It changes depending on who it is.

The name.
The situation.
The topic being discussed.

But the reaction stays the same.


Someone says something that doesn’t fit neatly.

Something that sits slightly outside what’s expected.

And almost immediately, the response splits.


Support.

Opposition.


Not gradually.

Instantly.


People decide where they stand before they’ve fully understood what’s being said.


Because the moment something feels uncomfortable,
there’s pressure to resolve it.


Not by exploring it.

By categorising it.


Right or wrong.

Good or bad.

For or against.


That’s where the thinking stops.


Not because people aren’t capable of thinking deeper.

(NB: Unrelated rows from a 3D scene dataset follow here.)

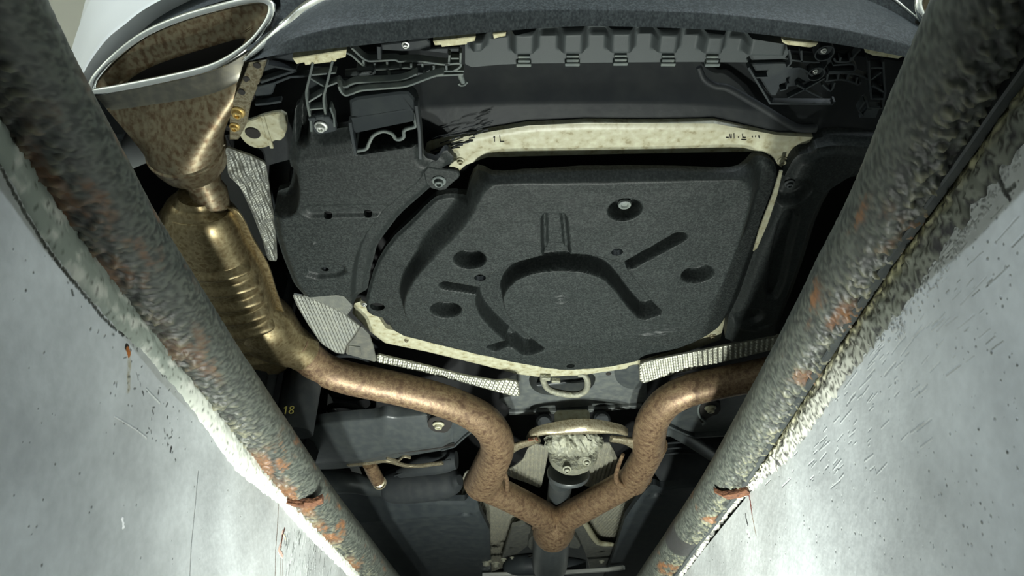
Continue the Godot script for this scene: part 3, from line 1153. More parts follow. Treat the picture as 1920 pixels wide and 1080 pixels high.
func bumper() -> void:
	# black lower valance: rear face, rounded ridge, underside, inner return
	var top := spl(L3h([462, 92, 0.335, 500, 62, 0.36, 540, 36, 0.385, 600, -2, 0.41, 700, -26, 0.43, 850, -44, 0.44, 1060, -52, 0.44, 1280, -48, 0.44, 1450, -34, 0.435, 1600, -8, 0.42, 1690, 30, 0.39, 1752, 66, 0.36, 1800, 105, 0.34]), 8)
	var r1 := spl(L3h([470, 108, 0.325, 508, 92, 0.32, 552, 68, 0.318, 640, 46, 0.316, 760, 33, 0.315, 900, 19, 0.315, 1080, 14, 0.315, 1280, 18, 0.315, 1400, 27, 0.315, 1560, 48, 0.316, 1680, 75, 0.318, 1745, 95, 0.32, 1800, 120, 0.325]), 8)
	var r2 := spl(L3h([456, 117, 0.318, 505, 106, 0.305, 545, 100, 0.300, 640, 90, 0.297, 760, 77, 0.295, 900, 63, 0.295, 1080, 50, 0.295, 1280, 54, 0.295, 1400, 62, 0.295, 1560, 82, 0.297, 1680, 104, 0.30, 1745, 118, 0.305, 1800, 140, 0.31]), 8)
	var rs := [top, [], [], [], [], [], [], [], []]
	for i in top.size():
		rs[1].append(top[i].lerp(r1[i], 0.6) + Vector3(0, 0, 0.006))
		rs[2].append(r1[i].lerp(top[i], 0.07))
		rs[3].append(r1[i].lerp(r2[i], 0.03) + Vector3(0, -0.001, 0))
		rs[4].append(r1[i].lerp(r2[i], 0.12) + Vector3(0, -0.002, 0))
		rs[5].append(r1[i].lerp(r2[i], 0.6) + Vector3(0, -0.0015, 0))
		rs[6].append(r2[i].lerp(r1[i], 0.02))
		rs[7].append(r2[i] + Vector3(0, 0.004, -0.001))
		rs[8].append(r2[i] + Vector3(0, 0.03, -0.004))
	var g := Geo.new()
	g.rows(rs)
	part("bumper_valance", g, M.valance_plastic, 50.0, "black grained lower bumper lip")
	# bright trim that tapers to a point beside the tail pipe
	var o := spl(L3h([454, 113, 0.318, 468, 96, 0.325, 500, 64, 0.345, 534, 34, 0.37, 572, 2, 0.40, 640, -36, 0.43, 760, -66, 0.45]), 8)
	var q := spl(L3h([458, 116, 0.316, 484, 100, 0.322, 512, 75, 0.337, 545, 46, 0.36, 575, 30, 0.38, 640, 10, 0.40, 760, -10, 0.43]), 8)
	rs = [[], [], [], [], []]
	for i in o.size():
		var wide: float = o[i].distance_to(q[i])
		rs[0].append(o[i] + Vector3(0, 0.012, -0.01))
		rs[1].append(o[i])
		rs[2].append(o[i].lerp(q[i], 0.45) + Vector3(0, -0.18 * wide, 0.12 * wide))
		rs[3].append(o[i].lerp(q[i], 0.9) + Vector3(0, -0.08 * wide, 0.05 * wide))
		rs[4].append(q[i] + Vector3(0, 0.004, -0.004))
	g = Geo.new()
	g.rows(rs)
	part("chrome_trim", g, M.chrome, 60.0, "bright chrome strip beside the tail pipe")
	g = Geo.new()
	ptube(g, [1668, -8, 0.42, 7, 1700, 18, 0.395, 6, 1728, 42, 0.375, 5, 1752, 66, 0.355, 4, 1775, 92, 0.34, 3], 8)
	part("chrome_trim", g, M.chrome, 60.0, "thin chrome line on the right")
	# painted bumper corner round the tail pipe
	var b0 := spl(L3h([140, 178, 0.35, 151, 152, 0.36, 166, 120, 0.375, 200, 74, 0.40, 236, 44, 0.42, 264, 22, 0.435, 306, -2, 0.45, 380, -34, 0.47, 520, -70, 0.49]), 8)
	var b1 := spl(L3h([132, 172, 0.42, 140, 150, 0.44, 150, 118, 0.46, 172, 66, 0.50, 196, 30, 0.53, 220, 2, 0.56, 262, -32, 0.58, 345, -74, 0.60, 500, -120, 0.62]), 8)
	var b2 := spl(L3h([131, 160, 0.54, 134, 132, 0.57, 139, 98, 0.60, 147, 56, 0.65, 155, 22, 0.69, 166, -14, 0.73, 200, -74, 0.76, 290, -130, 0.78, 460, -190, 0.80]), 8)
	var outer := []
	for i in b2.size():
		outer.append(b2[i] + Vector3(-0.004, 0.10, -0.10))
	var lo := []
	for p in b0:
		lo.append(p + Vector3(0.012, 0.018, -0.025))
	var mid0 := []
	var mid1 := []
	for i in b0.size():
		mid0.append(b0[i].lerp(b1[i], 0.06) + Vector3(-0.002, 0, 0.002))
		mid1.append(b1[i].lerp(b2[i], 0.5) + Vector3(-0.008, 0, 0.008))
	g = Geo.new()
	g.rows([lo, b0, mid0, b1, mid1, b2, outer])
	part("bumper_corner", g, M.white_paint, 60.0, "white painted bumper corner")
	# dark recess between painted corner and tail pipe
	var inner := spl(L3h([150, 215, 0.345, 166, 178, 0.35, 182, 140, 0.37, 222, 96, 0.395, 262, 66, 0.41, 300, 46, 0.42, 350, 24, 0.43, 430, -2, 0.44, 545, -30, 0.45]), 8)
	var deep := []
	for p in inner:
		deep.append(p + Vector3(0.01, 0.01, -0.10))
	g = Geo.new()
	g.rows([lo, inner, deep])
	part("tail_pipe_recess", g, M.valance_plastic, 50.0, "dark plastic surround of the tail pipe")
	g = Geo.new()
	g.rows([spl(L3h([488, -20, 0.44, 520, -8, 0.43, 526, 16, 0.41, 518, 40, 0.39, 492, 74, 0.36, 462, 104, 0.33]), 6), spl(L3h([640, -60, 0.47, 590, -16, 0.44, 556, 14, 0.415, 528, 40, 0.39, 496, 72, 0.36, 464, 106, 0.33]), 6)])
	part("tail_pipe_recess", g, M.valance_plastic, 50.0)

	g = Geo.new()
	plate(g, [Vector3(-0.78, 0.36, -0.90), Vector3(-0.30, 0.36, -0.90), Vector3(-0.30, 0.80, -0.90), Vector3(-0.82, 0.80, -0.90)], Vector3(0, 0, -0.02), 0.003)
	part("bumper_inner_panel", g, M.dark)
	g = Geo.new()
	plate(g, L3h([1560, -30, 0.47, 1700, -60, 0.47, 1900, -60, 0.45, 1900, 160, 0.37, 1800, 128, 0.36, 1752, 74, 0.38, 1690, 38, 0.41, 1610, 2, 0.44]), Vector3(0, 0.02, 0), 0.003)
	part("tail_pipe_recess", g, M.valance_plastic)

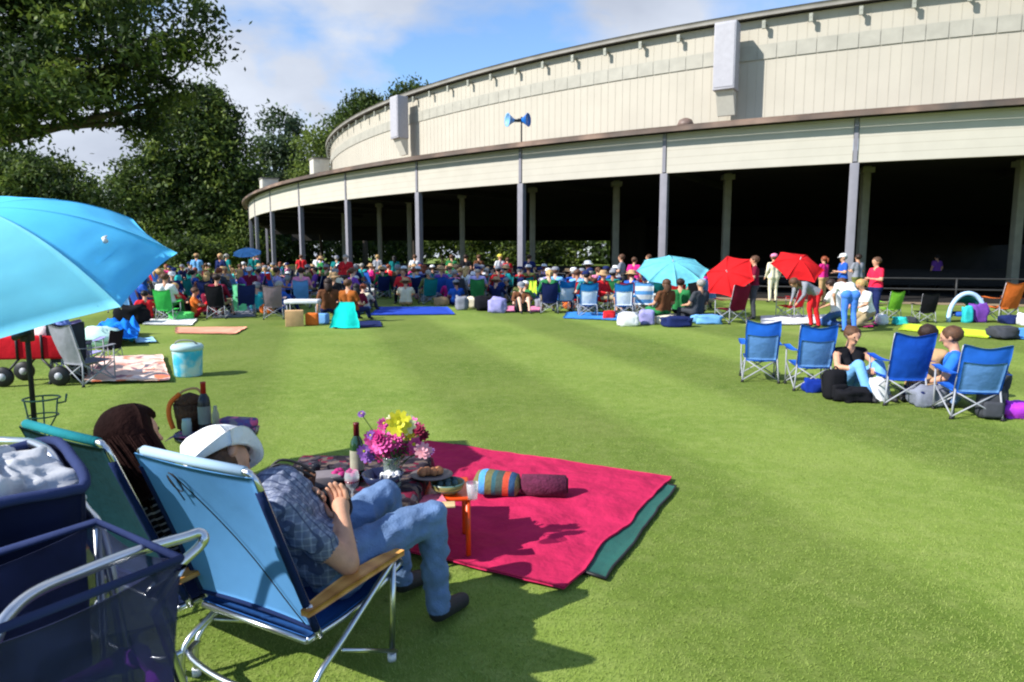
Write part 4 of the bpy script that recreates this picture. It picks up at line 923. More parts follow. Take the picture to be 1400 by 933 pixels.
# purple bag in the basket
M_pur = cloth('purple_nylon', (92, 40, 140), bump=.5, bscale=12, var=.35); M_lgrey = cloth('lavender_grey', (120, 108, 140), var=.2, bump=.4)
cp = (Ro + Nc + Fo + FNc) / 4 + (Ro - Nc) * .06; e3 = empty('soft_bag', (cp.x, cp.y, .43), math.atan2(ld.y, ld.x), 'purple and grey soft bag lying inside the navy mesh basket cart', 'bag')
mb = MB(); mb.box((0, 0, .12), (.36, .26, .26), M_lgrey, bev=.06); mb.build('bag_body', e3)
mb = MB(); mb.tube(cat_rom([(-.21, -.12, .24), (-.22, .0, .30), (-.21, .12, .26), (-.1, .15, .31), (.02, .14, .27), (.14, .15, .3), (.21, .12, .26), (.2, 0, .28), (.2, -.12, .25)], 5, True), [.022 + .010 * math.sin(i * 1.7) for i in range(45)], M_pur, 8, closed=True); mb.build('rim', e3)
# ---- blankets
def blanket(name, pts, z, m, label, cat, th=.012, wr=.012, n=36, edge=None, seed=0, curl=None):
    P = [Vector(p) for p in pts]
    def f(u, v):
        p = P[0].lerp(P[1], u).lerp(P[3].lerp(P[2], u), v)
        e_ = min(u, 1 - u, v, 1 - v)
        zz = z + wr * (nz(p.x * 3 + seed, p.y * 3) * .6 + nz(p.x * 8, p.y * 8 + seed) * .35 + .25) * (.35 + min(1, e_ * 8))
        p2 = p + Vector((nz(u * 5, seed + v * 5), nz(v * 5, seed + u * 5 + 9), 0)) * .035 + Vector((nz(u * 17, seed + v * 15), nz(v * 17, seed + u * 15 + 9), 0)) * .008
        return Vector((p2.x, p2.y, max(zz, .016)))
    c = sum(P, Vector((0, 0, 0))) / 4; c.z = 0
    mb = MB(); mb.patch(lambda u, v: f(u, v) - c, n, n, m, th)
    e_ = empty(name, c, 0, label, cat) if edge else None
    if edge:
        mb.build('sheet', e_); mb2 = MB(); pr_ = [f(i / 20, 0) for i in range(20)] + [f(1, i / 20) for i in range(20)] + [f(1 - i / 20, 1) for i in range(20)] + [f(0, 1 - i / 20) for i in range(20)]
        mb2.tube([p - c for p in pr_], .009, edge, 6, closed=True); mb2.build('border', e_); return e_
    o = mb.build(name, None, c); tag(o, label, cat); return o
M_red = mat('crimson_fleece', srgb(174, 36, 76), rough=.95, var=.16, scale=3.5, bump=1.0, bscale=11, spec=.08)
M_grn = mat('green_tarp', srgb(30, 82, 74), rough=.6, var=.12, scale=6, bump=.4, bscale=16)
B1, B2, B3 = G(585, 608), G(918, 657), G(771, 812); B4 = B1 + (B3 - B2)
blanket('blanket', [B4, B3, B2, B1], .034, M_red, 'large crimson picnic blanket spread on the lawn', 'blanket', wr=.032, n=90)
G2_, G3_ = G(924, 668), G(828, 796); blanket('ground_sheet', [G3_ + Vector((-1.7, 1.12, 0)), G3_, G2_, G2_ + Vector((-1.7, 1.12, 0))], .018, M_grn, 'dark green waterproof sheet showing under the crimson blanket', 'ground sheet', th=.006, wr=.008, edge=M_black, seed=5)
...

But because the system around them doesn’t reward it.


It rewards clarity.

Speed.

Certainty.


So people respond accordingly.


They align with one side.

They adopt the language of that side.

They reinforce it through repetition.


And over time, the position becomes fixed.


Anything that supports it is accepted.

Anything that challenges it is rejected.


Not always consciously.

But consistently.


And once that happens, something else disappears.


Separation.


The ability to separate:

  • what is being said
  • from how it’s being said
  • from who is saying it

Everything becomes one thing.


The person is the message.

The message is the person.


And that makes it easier.


Because now you don’t have to analyse anything.


You just decide.


Support.

Or reject.


But real situations don’t work like that.


They’re rarely clean.

Rarely consistent.

Rarely easy to reduce to one position.


Someone can say something worth listening to
and say it in a way that creates friction.


Someone can raise a point that resonates
and still express it imperfectly.


That’s normal.


But it doesn’t fit the way people are used to processing things.


So it gets simplified.


And once it’s simplified,
it loses most of its value.


Because the useful part—the part that requires thinking—
gets removed.


What’s left is something easier to engage with.

But harder to learn from.


That’s the pattern.


Not about one person.

Or one situation.


About how people respond when something doesn’t fit cleanly.


They don’t sit with it.

They resolve it.


Quickly.


And in doing so,
they remove the part that would have made it worth understanding.


Closing Line

It’s rarely about who said it.

It’s about how quickly people decide what to do with it.